Blaming individuals for climate change is incredibly naive. Doesn't help anyone. No vegan will save the world. And no omnivore will destroy it.
said 8 billion people in unison
Only a handful of those 8 billions actually impact the climate on an immense scale though.
what would happen if everyone turned around and said 'you know what, fuck companies that sell drinks in bottles i'm never going to be without my refillable bottle' how long would coca-cola keep producing 100 billion plastic bottles a year? what would they do with them?
But if James Quincey said 'fuck it, I'm not producing plastic bottles anymore they're bad for the planet' but 8 billion people said 'oh ok, well we're still going to regularly buy drinks in plastic bottles' the numbers of plastic bottles being made would dip slightly but only while Ramon Laguarta rushed to spend the flood of money now coming in to scale up production at pepsi co.
Yes. There's the possibility that people will actually change by acting in unison. But the probability for society to act in unison isn't really high. Just look at the world now. Some people can't even agree on weapons not being something you need to carry around 24/7. And you want them to agree on something that'd actually affect their daily life?
i could say the same thing about regulation, you really think if we can't even restrict guns you'll magic up the political will to ban something that would actually affect their daily life and earns so many companies so much money? coke pulls in 25b a year, they can afford all the lobbyists.
We need as many people as possible to have already moved away from them before we have the slightest chance at legislation.

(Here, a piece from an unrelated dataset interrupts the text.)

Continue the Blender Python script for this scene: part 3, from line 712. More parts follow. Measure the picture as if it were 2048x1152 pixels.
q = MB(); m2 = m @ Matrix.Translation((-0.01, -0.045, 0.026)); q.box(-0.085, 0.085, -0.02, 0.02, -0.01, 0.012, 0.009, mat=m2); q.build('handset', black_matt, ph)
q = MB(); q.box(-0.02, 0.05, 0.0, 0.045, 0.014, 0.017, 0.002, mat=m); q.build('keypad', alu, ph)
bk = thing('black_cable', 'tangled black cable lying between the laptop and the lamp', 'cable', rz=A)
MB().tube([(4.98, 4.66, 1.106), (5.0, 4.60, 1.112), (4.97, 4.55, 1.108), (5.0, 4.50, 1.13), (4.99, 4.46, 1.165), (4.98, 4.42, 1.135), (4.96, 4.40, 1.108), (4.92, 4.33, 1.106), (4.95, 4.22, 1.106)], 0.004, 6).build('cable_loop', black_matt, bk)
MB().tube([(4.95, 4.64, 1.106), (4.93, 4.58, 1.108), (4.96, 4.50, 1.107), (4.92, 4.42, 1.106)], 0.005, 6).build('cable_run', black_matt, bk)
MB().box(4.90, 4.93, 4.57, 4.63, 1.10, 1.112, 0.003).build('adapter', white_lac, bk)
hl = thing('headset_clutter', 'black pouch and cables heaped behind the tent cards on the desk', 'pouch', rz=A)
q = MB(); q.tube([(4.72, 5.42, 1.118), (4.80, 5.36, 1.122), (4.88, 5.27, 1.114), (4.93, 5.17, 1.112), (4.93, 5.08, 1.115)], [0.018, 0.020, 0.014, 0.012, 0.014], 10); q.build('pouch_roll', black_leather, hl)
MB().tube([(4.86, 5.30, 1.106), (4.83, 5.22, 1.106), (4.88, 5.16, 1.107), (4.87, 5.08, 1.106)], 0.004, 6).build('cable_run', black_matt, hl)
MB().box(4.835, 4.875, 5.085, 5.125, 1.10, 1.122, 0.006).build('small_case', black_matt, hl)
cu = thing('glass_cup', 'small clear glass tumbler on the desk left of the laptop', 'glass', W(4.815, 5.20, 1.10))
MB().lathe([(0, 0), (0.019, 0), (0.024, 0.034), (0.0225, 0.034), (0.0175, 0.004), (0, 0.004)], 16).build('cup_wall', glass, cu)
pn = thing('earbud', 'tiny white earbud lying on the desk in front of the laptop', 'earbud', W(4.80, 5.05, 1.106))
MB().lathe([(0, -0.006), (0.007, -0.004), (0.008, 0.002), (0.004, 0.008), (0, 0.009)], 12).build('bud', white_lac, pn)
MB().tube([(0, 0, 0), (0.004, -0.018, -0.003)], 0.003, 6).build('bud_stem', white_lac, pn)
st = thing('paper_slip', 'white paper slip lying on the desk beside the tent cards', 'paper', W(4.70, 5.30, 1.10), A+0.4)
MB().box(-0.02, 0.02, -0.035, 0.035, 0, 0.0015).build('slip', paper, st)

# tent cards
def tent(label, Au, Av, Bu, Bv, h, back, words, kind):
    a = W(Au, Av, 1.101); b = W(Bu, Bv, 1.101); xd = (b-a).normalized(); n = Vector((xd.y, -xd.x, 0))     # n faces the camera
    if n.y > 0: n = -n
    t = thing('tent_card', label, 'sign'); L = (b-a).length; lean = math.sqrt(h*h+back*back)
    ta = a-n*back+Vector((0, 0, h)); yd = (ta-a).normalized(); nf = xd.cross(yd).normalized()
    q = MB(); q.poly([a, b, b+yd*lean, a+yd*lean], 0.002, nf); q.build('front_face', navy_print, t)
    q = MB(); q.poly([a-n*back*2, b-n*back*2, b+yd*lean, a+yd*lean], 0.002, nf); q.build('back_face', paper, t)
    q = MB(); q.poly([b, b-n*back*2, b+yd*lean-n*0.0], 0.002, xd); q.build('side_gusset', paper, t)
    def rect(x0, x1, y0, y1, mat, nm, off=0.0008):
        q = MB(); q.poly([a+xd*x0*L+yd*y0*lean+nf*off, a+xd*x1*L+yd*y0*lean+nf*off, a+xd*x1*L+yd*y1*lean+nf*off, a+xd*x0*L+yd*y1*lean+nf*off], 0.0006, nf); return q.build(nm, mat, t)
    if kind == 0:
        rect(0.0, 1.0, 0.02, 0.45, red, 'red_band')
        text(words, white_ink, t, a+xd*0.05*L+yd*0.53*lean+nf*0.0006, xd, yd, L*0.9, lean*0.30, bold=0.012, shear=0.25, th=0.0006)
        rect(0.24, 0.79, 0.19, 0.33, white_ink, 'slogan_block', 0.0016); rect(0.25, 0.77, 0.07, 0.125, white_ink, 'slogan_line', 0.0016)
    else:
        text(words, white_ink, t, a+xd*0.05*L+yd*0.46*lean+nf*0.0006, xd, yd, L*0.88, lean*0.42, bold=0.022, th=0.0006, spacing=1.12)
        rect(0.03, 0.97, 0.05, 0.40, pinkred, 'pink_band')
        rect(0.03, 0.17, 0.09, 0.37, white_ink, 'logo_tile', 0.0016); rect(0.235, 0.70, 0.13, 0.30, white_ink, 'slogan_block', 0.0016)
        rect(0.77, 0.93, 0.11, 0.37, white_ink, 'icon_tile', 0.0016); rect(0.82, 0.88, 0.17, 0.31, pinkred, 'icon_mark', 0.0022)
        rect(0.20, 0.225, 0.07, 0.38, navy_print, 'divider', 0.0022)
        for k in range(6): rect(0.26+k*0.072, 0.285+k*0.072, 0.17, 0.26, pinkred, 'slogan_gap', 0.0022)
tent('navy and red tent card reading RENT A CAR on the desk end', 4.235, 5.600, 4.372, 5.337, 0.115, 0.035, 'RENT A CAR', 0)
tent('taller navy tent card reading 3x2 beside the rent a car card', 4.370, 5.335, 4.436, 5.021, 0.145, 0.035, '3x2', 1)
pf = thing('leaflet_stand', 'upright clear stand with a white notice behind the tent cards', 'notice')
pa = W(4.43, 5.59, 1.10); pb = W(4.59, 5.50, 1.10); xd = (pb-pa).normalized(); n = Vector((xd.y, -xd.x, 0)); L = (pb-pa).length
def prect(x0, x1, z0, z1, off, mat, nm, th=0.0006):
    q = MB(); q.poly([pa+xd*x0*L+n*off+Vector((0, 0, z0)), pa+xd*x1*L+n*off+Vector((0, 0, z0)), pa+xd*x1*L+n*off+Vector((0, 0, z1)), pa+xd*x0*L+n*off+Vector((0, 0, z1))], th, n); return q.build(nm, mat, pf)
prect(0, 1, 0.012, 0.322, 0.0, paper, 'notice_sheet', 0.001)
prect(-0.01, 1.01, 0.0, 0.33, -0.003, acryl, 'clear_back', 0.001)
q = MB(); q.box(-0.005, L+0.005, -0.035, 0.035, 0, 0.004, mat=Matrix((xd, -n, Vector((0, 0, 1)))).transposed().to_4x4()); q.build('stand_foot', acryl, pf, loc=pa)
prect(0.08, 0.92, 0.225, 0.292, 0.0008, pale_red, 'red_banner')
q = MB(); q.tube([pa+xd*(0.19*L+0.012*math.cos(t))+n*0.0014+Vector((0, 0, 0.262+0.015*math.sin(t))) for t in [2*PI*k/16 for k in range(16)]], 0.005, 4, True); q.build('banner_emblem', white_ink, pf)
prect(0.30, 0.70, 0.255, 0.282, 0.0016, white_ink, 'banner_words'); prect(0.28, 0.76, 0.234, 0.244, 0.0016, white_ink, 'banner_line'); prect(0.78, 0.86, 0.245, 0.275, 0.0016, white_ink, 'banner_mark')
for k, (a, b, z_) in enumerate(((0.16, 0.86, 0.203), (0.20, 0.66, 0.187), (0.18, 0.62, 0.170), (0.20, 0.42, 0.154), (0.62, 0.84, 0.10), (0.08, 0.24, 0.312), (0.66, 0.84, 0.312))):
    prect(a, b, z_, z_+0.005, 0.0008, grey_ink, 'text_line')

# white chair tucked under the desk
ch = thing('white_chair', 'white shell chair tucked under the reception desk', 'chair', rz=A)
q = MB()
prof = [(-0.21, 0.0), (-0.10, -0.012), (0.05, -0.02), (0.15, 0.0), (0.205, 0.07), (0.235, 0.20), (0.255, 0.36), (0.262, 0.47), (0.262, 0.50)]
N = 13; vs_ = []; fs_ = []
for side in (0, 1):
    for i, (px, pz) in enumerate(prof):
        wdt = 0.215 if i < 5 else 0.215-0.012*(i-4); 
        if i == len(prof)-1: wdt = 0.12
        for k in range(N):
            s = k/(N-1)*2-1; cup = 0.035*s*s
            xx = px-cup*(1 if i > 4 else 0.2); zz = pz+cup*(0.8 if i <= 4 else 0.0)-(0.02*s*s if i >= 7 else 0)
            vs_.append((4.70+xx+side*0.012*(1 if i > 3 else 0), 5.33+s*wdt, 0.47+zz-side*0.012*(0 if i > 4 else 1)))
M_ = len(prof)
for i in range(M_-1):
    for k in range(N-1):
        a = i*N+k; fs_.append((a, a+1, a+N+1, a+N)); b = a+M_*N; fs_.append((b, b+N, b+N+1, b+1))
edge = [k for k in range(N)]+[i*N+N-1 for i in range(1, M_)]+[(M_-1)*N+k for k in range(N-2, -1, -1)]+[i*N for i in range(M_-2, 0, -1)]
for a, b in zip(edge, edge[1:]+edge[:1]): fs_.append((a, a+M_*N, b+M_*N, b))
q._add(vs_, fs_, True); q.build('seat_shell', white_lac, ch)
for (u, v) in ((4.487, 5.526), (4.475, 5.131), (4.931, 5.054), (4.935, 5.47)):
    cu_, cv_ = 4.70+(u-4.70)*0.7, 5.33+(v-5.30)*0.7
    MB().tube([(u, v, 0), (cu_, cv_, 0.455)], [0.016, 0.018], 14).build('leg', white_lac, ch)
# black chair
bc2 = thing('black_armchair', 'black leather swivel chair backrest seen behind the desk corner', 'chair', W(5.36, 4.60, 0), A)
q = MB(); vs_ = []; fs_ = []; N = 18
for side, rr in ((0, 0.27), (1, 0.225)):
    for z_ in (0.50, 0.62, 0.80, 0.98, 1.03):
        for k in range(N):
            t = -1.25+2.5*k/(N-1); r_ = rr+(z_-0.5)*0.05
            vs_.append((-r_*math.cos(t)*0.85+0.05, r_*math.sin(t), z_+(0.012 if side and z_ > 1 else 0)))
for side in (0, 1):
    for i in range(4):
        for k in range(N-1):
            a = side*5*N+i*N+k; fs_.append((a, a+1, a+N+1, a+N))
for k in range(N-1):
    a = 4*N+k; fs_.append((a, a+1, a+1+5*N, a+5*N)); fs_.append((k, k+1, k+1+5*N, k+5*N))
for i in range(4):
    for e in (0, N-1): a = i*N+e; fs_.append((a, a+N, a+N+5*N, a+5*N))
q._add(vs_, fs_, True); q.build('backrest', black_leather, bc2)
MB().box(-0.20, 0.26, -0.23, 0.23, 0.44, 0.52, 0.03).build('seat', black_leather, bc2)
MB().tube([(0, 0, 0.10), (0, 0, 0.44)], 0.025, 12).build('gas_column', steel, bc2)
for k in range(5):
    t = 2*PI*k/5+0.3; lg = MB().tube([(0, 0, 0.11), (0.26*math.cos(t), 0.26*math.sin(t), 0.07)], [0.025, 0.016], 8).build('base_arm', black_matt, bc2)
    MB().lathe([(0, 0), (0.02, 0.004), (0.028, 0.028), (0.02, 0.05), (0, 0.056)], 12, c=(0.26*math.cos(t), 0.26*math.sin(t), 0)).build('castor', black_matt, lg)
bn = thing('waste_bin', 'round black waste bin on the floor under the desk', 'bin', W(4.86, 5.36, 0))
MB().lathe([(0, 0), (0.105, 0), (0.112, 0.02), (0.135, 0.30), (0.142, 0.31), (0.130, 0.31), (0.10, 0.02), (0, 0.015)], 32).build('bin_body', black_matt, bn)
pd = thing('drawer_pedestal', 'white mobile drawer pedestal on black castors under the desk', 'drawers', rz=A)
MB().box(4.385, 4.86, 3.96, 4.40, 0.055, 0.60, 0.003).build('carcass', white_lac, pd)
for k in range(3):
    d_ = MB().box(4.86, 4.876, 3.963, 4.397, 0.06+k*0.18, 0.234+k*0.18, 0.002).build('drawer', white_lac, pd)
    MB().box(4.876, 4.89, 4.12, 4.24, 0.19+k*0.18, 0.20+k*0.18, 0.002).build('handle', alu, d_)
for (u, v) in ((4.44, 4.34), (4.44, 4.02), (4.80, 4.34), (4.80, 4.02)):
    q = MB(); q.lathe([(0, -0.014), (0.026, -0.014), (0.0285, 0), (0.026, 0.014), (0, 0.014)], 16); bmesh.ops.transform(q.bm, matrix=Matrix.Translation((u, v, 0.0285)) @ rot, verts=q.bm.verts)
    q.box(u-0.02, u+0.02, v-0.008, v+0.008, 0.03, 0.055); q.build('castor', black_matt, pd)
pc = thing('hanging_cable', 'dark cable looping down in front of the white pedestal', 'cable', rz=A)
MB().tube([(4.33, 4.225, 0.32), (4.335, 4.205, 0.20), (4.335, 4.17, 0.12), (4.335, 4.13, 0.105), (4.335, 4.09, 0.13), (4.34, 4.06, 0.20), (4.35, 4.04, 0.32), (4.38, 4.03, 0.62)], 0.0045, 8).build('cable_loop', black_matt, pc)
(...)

The difference is that it doesn't need everyone to agree on one thing to make changes. "Boycott coke" requires a substantial mass to boycott one specific company. Demanding change from politics is much more broad and targets whole industries instead of specific things. Like bans on single use plastic, or pushes for EVs.
Apart from that, you most often have to create alternatives before people can abandon bad products. Could everyone stop using cars? Sure. Will it happen? No. But if we start to expand railway through politics, will more people abandon their car then cause they get around by train much more efficiently? Way more likely than without it.
I recommend Kurzgesagts video on the topic whether we can stop climate change. It goes exactly into this.
Yeah to those 3.
However, I wasn't intending to argue with someone with such a simplistic view of how the system works, anyway. If you think it's all up to the customer and the corps nor the system have no blame in comparison, it's just a lost cause, so sort yourself out.
When did I or anyone else say companies and the government do not have any blame? Can you link me the comment and quote the relevant bit?
The very first comment I replied to :). Shifting blame from the corps onto the customers. Once again, feel free to sort yourself out.
It's not shifting blame, it's pointing out they do not exist in isolation. You can put blame on the companies and still recognize that most people make no effort to avoid them, even when they have a choice.
I'll add on what someone said further above:
what would happen if everyone turned around and said ‘you know what, fuck companies that sell drinks in bottles i’m never going to be without my refillable bottle’ how long would coca-cola keep producing 100 billion plastic bottles a year? what would they do with them?
But if James Quincey said ‘fuck it, I’m not producing plastic bottles anymore they’re bad for the planet’ but 8 billion people said ‘oh ok, well we’re still going to regularly buy drinks in plastic bottles’ the numbers of plastic bottles being made would dip slightly but only while Ramon Laguarta rushed to spend the flood of money now coming in to scale up production at pepsi co.